Lula, All three of these books were published by Timber Press, and I think the editors there deserve kudos for promoting this gardening paradigm. I’m looking forward to reading about your new gardening research project.
I agree, Jean, this book has shaped my thinking about how to intervene to shape natural ecological succession. You distinguish the three books with wonderful clarity.
Pat, I kept thinking about your big meadow as I was reading this.
Hello Jean, thanks for the book review. Although my garden is very new, I often wonder and try to imagine how it will age and what it will tend to. My style is to not be overly fussy and let plants mingle, only intervening when one plant outcompetes its surroundings and threatens to take over. I’ve already let plants start self-seeding just to see what they will do, it keeps the garden interesting and subtly changing over time.
Sunil, I also tend to let plants self-sow, and I like to figure out ways to incorporate wildflowers already growing on my property into the garden. This book has given me more knowledge about how to do both those things with better results.
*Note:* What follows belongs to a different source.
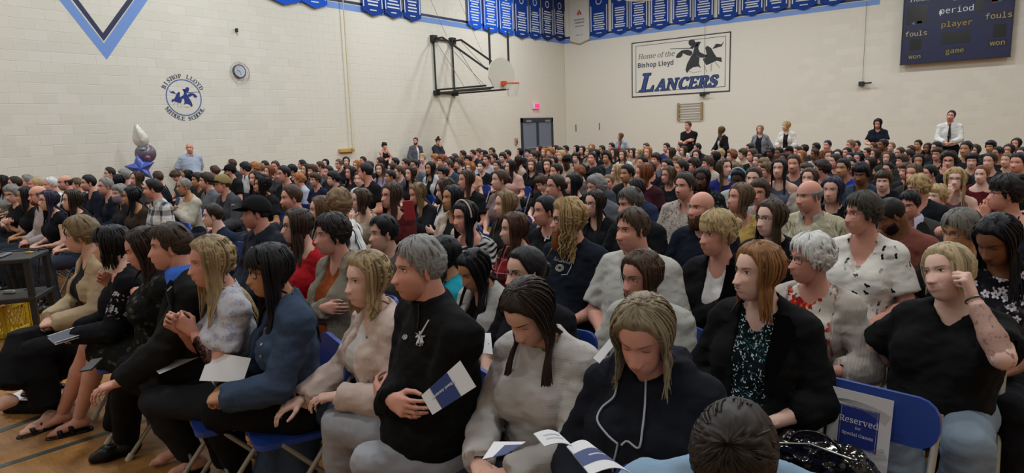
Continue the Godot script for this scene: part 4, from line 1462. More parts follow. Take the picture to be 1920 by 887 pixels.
func build_hair(s: Dictionary, k: Dictionary, m: Array, hx: Transform3D, lod: int, sd: int) -> Array:
	var out := []
	var style: String = s.get("hair", "s")
	var dep: float = s.get("dep", 2.0)
	var rn1 := int(clampf(125.0 / pow(dep, 0.7), 24.0, 76.0))
	var hr := [rn1, int(rn1 * 0.66)]
	if style == "C" or style == "O":
		var cp := cap_arrays(m, 0.0)
		var sh := hair_shell("s", rn1, int(rn1 * 0.66), m, sd)
		out.append(["hair", moved(sh, Transform3D(hx.basis * Basis.from_scale(Vector3(0.985, 0.93, 0.985)), hx.origin)), "hair"])
		out.append(["cap", moved(join(cp), hx), "cap"])
	elif style != "b":
		var hp := [moved(hair_shell(style, hr[0], hr[1], m, sd % 97, s.get("roots", 0.85)), hx)]
		if style in ["l", "L", "w", "c", "m"]:
			var cnt := int(clampf(260.0 / dep, 14.0, 105.0))
			if style == "c": cnt = int(cnt * 1.3)
			var length: float = s.get("len", {"l": 0.30, "L": 0.32, "w": 0.27, "c": 0.26, "m": 0.10}[style])
			hp.append(hair_strands(style, hx, m, cnt, 16 if dep < 2.4 else (11 if dep < 5.0 else 8), 4 if dep < 3.3 else 3, length, [k["ch"], (k["sl"] as Vector3).y, s.get("g", 1.0)], sd, s.get("roots", 0.85)))
		if style in ["s", "f", "p", "k", "u"] and dep < 5.5: hp.append(moved(tufts(style, m, int(clampf(900.0 / (dep * dep), 60, 460)), sd), hx))
		if style in ["L", "u"] or s.get("bangs", false):
			hp.append(moved(bangs(m, [20, 14, 8][lod], 5, sd, s.get("bangto", 19.0), 0.024), hx))
		if style in ["t", "u"]:
			var bun: String = s.get("bun", "low")
			var at: Vector3 = {"low": Vector3(0, 0.0, -0.118), "high": Vector3(0, 0.105, -0.075), "back": Vector3(0, 0.045, -0.125), "tail": Vector3(0, 0.05, -0.120)}[bun]
			if bun == "tail":
				for i in 7:
					var pts := PackedVector3Array(); var rad := PackedFloat32Array()
					for j in 8:
						var t := j / 7.0
						pts.append(hx * at + hx.basis * Vector3((i - 3) * 0.006, 0.01, -0.012) * sin(t * 2.5) + Vector3(0, -0.24 * t * t - 0.02 * t, 0) + hx.basis * Vector3((i - 3) * 0.004 * t, 0, -0.03 * sin(t * 3.0)))
						rad.append(lerpf(0.012, 0.005, t))
					hp.append(tube(pts, rad, 5))
			else: hp.append(moved(nets([bone(at, at + Vector3(0.004, 0.006, 0), 0.036, 0.032, 0.02), bone(at + Vector3(0.02, 0.01, 0), at + Vector3(-0.018, -0.012, -0.01), 0.022, 0.024, 0.01)], 0.007, [], 0.005, 60.0), hx))
		out.append(["hair", join(hp), "hair"])
	return out
# ---------------------------------------------------------------- the room
func wall_basis(wall: String) -> Basis:
	return Basis(Vector3.FORWARD, Vector3.UP, Vector3.RIGHT) if wall == "x" else Basis()

func on_wall(wall: String, px: float, py: float, out := 0.0) -> Vector3:
	return on_x(px, py, WALL_X) + Vector3(out, 0, 0) if wall == "x" else on_z(px, py, WALL_Z) + Vector3(0, 0, out)

func wall_xf(wall: String, px: float, py: float, out := 0.0) -> Transform3D:
	return Transform3D(wall_basis(wall), on_wall(wall, px, py, out))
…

Loamy sand sounds very promising for gardening. Yesterday I harvested three seedlings from the unamended sand between the paving slabs – a Melianthus major (yes, thank you! First ever seedling), another Asparagus fern and a tiny lavender. Potted up to go to chosen gaps in my garden.
Diana, It’s surprising how many things will grow in my loamy sand. In general, I can expand my repertoire of plants by amending my native soil into sandy loam.
Sounds like a great book and I enjoyed your intelligent review Jean. I find it interesting that this idea is still considered new or even a trend. I wrote my university dissertation on exactly this subject and that was back in 1995, which is a scarily long time ago, and even then it was based on the work of Hansen and Stahl who wrote a famous and very useful book on the subject called “Perennials and their Garden Habitats” in 1993. Why has it not caught on? Because, like you, this is not what the majority of people want from their gardens. That may change over a long period of time, but even I, as one who spent four years studying these methods and ideas, want my garden to reflect my will and my tastes rather than nature’s. Gardens are, after all, entirely about man’s control over nature. The degree to which one exercises that control can be varied. Thought provoking, as you say. Dan
Dan, It’s really interesting to know that these ideas have been around for at least 25 years. Again, I think Timber Press deserves kudos for publishing this series of books that bring them to a larger audience. I had some insight into why Weaner and Christopher’s wild-looking aesthetic doesn’t appeal to me recently when I heard Thomas Rainer give a talk. Early on, he showed an image of an 18th century homestead and garden, looking like a little oasis of order in the midst of wilderness. Then he said, “But those aren’t the conditions we’re gardening in today.” This, of course, is the premise of Gardening in a Post-Wild World. But my property at the end of a dirt road in the woods in the most heavily forested state in the United States, looks more like the 18th century image than like the urban and suburban examples Rainer and West use in their book. I’m still trying to counterbalance all the wildness in my environment by creating a space of more ordered beauty around the house.
This is a tremendously helpful review; I was very interested in GR but unsure how much overlap there would be with the Darke/Tallamy and Rainer/West books, already regular reading here. Onto the winter wishlist it goes!
Nell, I like the way all three of these books begin with a shared premise, but then develop the implications of that premise in different directions.